*What the task requires:* Extract the full listing below without altering a single character.
— Start Data excerpt —
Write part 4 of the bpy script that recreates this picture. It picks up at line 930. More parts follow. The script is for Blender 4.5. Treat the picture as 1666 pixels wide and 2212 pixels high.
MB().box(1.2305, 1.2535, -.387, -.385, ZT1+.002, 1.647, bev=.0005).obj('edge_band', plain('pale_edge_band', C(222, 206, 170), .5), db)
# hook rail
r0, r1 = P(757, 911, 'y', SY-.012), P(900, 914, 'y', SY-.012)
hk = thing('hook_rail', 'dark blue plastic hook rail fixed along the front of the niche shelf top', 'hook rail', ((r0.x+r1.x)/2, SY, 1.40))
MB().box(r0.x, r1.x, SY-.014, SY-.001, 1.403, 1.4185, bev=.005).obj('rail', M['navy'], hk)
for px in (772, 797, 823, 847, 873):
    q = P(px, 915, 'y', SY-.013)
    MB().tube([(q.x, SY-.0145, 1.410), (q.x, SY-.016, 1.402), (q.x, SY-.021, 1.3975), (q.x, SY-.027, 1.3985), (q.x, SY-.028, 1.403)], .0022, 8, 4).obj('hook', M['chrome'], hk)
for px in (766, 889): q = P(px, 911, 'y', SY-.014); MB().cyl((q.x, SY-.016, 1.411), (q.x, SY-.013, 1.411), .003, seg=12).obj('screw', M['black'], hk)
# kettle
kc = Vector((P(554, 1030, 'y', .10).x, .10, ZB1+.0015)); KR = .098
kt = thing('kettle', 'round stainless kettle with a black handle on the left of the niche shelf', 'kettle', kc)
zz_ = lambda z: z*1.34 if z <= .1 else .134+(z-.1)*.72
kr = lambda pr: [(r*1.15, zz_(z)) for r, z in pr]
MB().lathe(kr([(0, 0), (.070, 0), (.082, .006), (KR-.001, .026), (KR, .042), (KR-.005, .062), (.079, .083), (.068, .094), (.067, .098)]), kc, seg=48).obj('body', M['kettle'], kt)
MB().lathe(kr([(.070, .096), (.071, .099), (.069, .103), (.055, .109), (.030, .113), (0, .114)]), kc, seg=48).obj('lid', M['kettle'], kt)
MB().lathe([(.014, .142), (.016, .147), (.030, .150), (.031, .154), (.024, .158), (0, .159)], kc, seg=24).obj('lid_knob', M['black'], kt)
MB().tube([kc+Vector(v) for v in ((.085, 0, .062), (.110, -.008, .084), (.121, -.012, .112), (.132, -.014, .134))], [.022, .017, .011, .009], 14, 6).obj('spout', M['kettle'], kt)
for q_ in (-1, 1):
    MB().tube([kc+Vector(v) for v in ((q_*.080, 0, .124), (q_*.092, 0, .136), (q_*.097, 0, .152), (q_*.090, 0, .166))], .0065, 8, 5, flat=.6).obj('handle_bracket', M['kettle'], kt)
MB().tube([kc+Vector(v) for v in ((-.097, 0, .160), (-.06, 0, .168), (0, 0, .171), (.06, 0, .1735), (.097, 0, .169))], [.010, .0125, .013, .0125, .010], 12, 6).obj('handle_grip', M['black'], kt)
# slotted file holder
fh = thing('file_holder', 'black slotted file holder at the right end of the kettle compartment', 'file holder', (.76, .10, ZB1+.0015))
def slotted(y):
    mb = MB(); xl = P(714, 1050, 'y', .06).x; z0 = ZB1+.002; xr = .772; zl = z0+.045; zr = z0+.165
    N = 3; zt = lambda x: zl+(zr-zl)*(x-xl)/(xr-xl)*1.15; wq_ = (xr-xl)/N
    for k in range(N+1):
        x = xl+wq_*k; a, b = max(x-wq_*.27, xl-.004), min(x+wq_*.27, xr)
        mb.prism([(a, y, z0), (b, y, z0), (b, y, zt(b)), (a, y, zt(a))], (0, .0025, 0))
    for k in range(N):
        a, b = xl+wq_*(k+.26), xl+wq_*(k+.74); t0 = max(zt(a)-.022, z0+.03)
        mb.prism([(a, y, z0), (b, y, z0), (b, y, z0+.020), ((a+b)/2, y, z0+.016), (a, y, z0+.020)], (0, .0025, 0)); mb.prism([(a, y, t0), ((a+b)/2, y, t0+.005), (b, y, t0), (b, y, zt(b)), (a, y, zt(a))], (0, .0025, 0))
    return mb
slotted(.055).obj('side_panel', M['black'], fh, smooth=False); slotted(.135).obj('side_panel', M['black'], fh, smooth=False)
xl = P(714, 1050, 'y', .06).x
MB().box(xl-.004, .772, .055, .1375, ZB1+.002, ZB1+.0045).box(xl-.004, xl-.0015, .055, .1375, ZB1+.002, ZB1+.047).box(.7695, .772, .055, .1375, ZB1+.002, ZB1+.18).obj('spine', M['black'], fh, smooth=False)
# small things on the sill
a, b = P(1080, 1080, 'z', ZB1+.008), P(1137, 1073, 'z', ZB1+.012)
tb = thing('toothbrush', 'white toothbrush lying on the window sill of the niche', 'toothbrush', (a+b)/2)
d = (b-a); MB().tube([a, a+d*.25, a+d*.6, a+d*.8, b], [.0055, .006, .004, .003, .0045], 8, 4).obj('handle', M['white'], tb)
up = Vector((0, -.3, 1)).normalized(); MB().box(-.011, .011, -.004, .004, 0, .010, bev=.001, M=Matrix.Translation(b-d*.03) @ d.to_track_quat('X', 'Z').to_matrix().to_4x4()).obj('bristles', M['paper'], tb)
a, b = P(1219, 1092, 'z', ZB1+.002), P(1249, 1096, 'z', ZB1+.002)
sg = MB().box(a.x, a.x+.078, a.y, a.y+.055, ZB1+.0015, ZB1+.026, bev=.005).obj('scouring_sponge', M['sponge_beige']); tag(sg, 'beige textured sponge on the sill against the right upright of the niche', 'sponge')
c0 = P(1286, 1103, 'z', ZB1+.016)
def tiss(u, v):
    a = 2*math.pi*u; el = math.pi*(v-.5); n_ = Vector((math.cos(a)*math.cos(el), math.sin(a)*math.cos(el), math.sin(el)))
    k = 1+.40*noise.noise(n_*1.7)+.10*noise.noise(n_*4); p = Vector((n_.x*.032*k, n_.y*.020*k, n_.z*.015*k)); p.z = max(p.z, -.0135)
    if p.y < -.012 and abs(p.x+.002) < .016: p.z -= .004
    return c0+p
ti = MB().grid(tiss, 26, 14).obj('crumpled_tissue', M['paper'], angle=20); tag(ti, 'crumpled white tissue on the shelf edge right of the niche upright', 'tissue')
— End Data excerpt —
*Completed task:*
Write part 4 of the bpy script that recreates this picture. It picks up at line 930. More parts follow. The script is for Blender 4.5. Treat the picture as 1666 pixels wide and 2212 pixels high.
MB().box(1.2305, 1.2535, -.387, -.385, ZT1+.002, 1.647, bev=.0005).obj('edge_band', plain('pale_edge_band', C(222, 206, 170), .5), db)
# hook rail
r0, r1 = P(757, 911, 'y', SY-.012), P(900, 914, 'y', SY-.012)
hk = thing('hook_rail', 'dark blue plastic hook rail fixed along the front of the niche shelf top', 'hook rail', ((r0.x+r1.x)/2, SY, 1.40))
MB().box(r0.x, r1.x, SY-.014, SY-.001, 1.403, 1.4185, bev=.005).obj('rail', M['navy'], hk)
for px in (772, 797, 823, 847, 873):
    q = P(px, 915, 'y', SY-.013)
    MB().tube([(q.x, SY-.0145, 1.410), (q.x, SY-.016, 1.402), (q.x, SY-.021, 1.3975), (q.x, SY-.027, 1.3985), (q.x, SY-.028, 1.403)], .0022, 8, 4).obj('hook', M['chrome'], hk)
for px in (766, 889): q = P(px, 911, 'y', SY-.014); MB().cyl((q.x, SY-.016, 1.411), (q.x, SY-.013, 1.411), .003, seg=12).obj('screw', M['black'], hk)
# kettle
kc = Vector((P(554, 1030, 'y', .10).x, .10, ZB1+.0015)); KR = .098
kt = thing('kettle', 'round stainless kettle with a black handle on the left of the niche shelf', 'kettle', kc)
zz_ = lambda z: z*1.34 if z <= .1 else .134+(z-.1)*.72
kr = lambda pr: [(r*1.15, zz_(z)) for r, z in pr]
MB().lathe(kr([(0, 0), (.070, 0), (.082, .006), (KR-.001, .026), (KR, .042), (KR-.005, .062), (.079, .083), (.068, .094), (.067, .098)]), kc, seg=48).obj('body', M['kettle'], kt)
MB().lathe(kr([(.070, .096), (.071, .099), (.069, .103), (.055, .109), (.030, .113), (0, .114)]), kc, seg=48).obj('lid', M['kettle'], kt)
MB().lathe([(.014, .142), (.016, .147), (.030, .150), (.031, .154), (.024, .158), (0, .159)], kc, seg=24).obj('lid_knob', M['black'], kt)
MB().tube([kc+Vector(v) for v in ((.085, 0, .062), (.110, -.008, .084), (.121, -.012, .112), (.132, -.014, .134))], [.022, .017, .011, .009], 14, 6).obj('spout', M['kettle'], kt)
for q_ in (-1, 1):
    MB().tube([kc+Vector(v) for v in ((q_*.080, 0, .124), (q_*.092, 0, .136), (q_*.097, 0, .152), (q_*.090, 0, .166))], .0065, 8, 5, flat=.6).obj('handle_bracket', M['kettle'], kt)
MB().tube([kc+Vector(v) for v in ((-.097, 0, .160), (-.06, 0, .168), (0, 0, .171), (.06, 0, .1735), (.097, 0, .169))], [.010, .0125, .013, .0125, .010], 12, 6).obj('handle_grip', M['black'], kt)
# slotted file holder
fh = thing('file_holder', 'black slotted file holder at the right end of the kettle compartment', 'file holder', (.76, .10, ZB1+.0015))
def slotted(y):
    mb = MB(); xl = P(714, 1050, 'y', .06).x; z0 = ZB1+.002; xr = .772; zl = z0+.045; zr = z0+.165
    N = 3; zt = lambda x: zl+(zr-zl)*(x-xl)/(xr-xl)*1.15; wq_ = (xr-xl)/N
    for k in range(N+1):
        x = xl+wq_*k; a, b = max(x-wq_*.27, xl-.004), min(x+wq_*.27, xr)
        mb.prism([(a, y, z0), (b, y, z0), (b, y, zt(b)), (a, y, zt(a))], (0, .0025, 0))
    for k in range(N):
        a, b = xl+wq_*(k+.26), xl+wq_*(k+.74); t0 = max(zt(a)-.022, z0+.03)
        mb.prism([(a, y, z0), (b, y, z0), (b, y, z0+.020), ((a+b)/2, y, z0+.016), (a, y, z0+.020)], (0, .0025, 0)); mb.prism([(a, y, t0), ((a+b)/2, y, t0+.005), (b, y, t0), (b, y, zt(b)), (a, y, zt(a))], (0, .0025, 0))
    return mb
slotted(.055).obj('side_panel', M['black'], fh, smooth=False); slotted(.135).obj('side_panel', M['black'], fh, smooth=False)
xl = P(714, 1050, 'y', .06).x
MB().box(xl-.004, .772, .055, .1375, ZB1+.002, ZB1+.0045).box(xl-.004, xl-.0015, .055, .1375, ZB1+.002, ZB1+.047).box(.7695, .772, .055, .1375, ZB1+.002, ZB1+.18).obj('spine', M['black'], fh, smooth=False)
# small things on the sill
a, b = P(1080, 1080, 'z', ZB1+.008), P(1137, 1073, 'z', ZB1+.012)
tb = thing('toothbrush', 'white toothbrush lying on the window sill of the niche', 'toothbrush', (a+b)/2)
d = (b-a); MB().tube([a, a+d*.25, a+d*.6, a+d*.8, b], [.0055, .006, .004, .003, .0045], 8, 4).obj('handle', M['white'], tb)
up = Vector((0, -.3, 1)).normalized(); MB().box(-.011, .011, -.004, .004, 0, .010, bev=.001, M=Matrix.Translation(b-d*.03) @ d.to_track_quat('X', 'Z').to_matrix().to_4x4()).obj('bristles', M['paper'], tb)
a, b = P(1219, 1092, 'z', ZB1+.002), P(1249, 1096, 'z', ZB1+.002)
sg = MB().box(a.x, a.x+.078, a.y, a.y+.055, ZB1+.0015, ZB1+.026, bev=.005).obj('scouring_sponge', M['sponge_beige']); tag(sg, 'beige textured sponge on the sill against the right upright of the niche', 'sponge')
c0 = P(1286, 1103, 'z', ZB1+.016)
def tiss(u, v):
    a = 2*math.pi*u; el = math.pi*(v-.5); n_ = Vector((math.cos(a)*math.cos(el), math.sin(a)*math.cos(el), math.sin(el)))
    k = 1+.40*noise.noise(n_*1.7)+.10*noise.noise(n_*4); p = Vector((n_.x*.032*k, n_.y*.020*k, n_.z*.015*k)); p.z = max(p.z, -.0135)
    if p.y < -.012 and abs(p.x+.002) < .016: p.z -= .004
    return c0+p
ti = MB().grid(tiss, 26, 14).obj('crumpled_tissue', M['paper'], angle=20); tag(ti, 'crumpled white tissue on the shelf edge right of the niche upright', 'tissue')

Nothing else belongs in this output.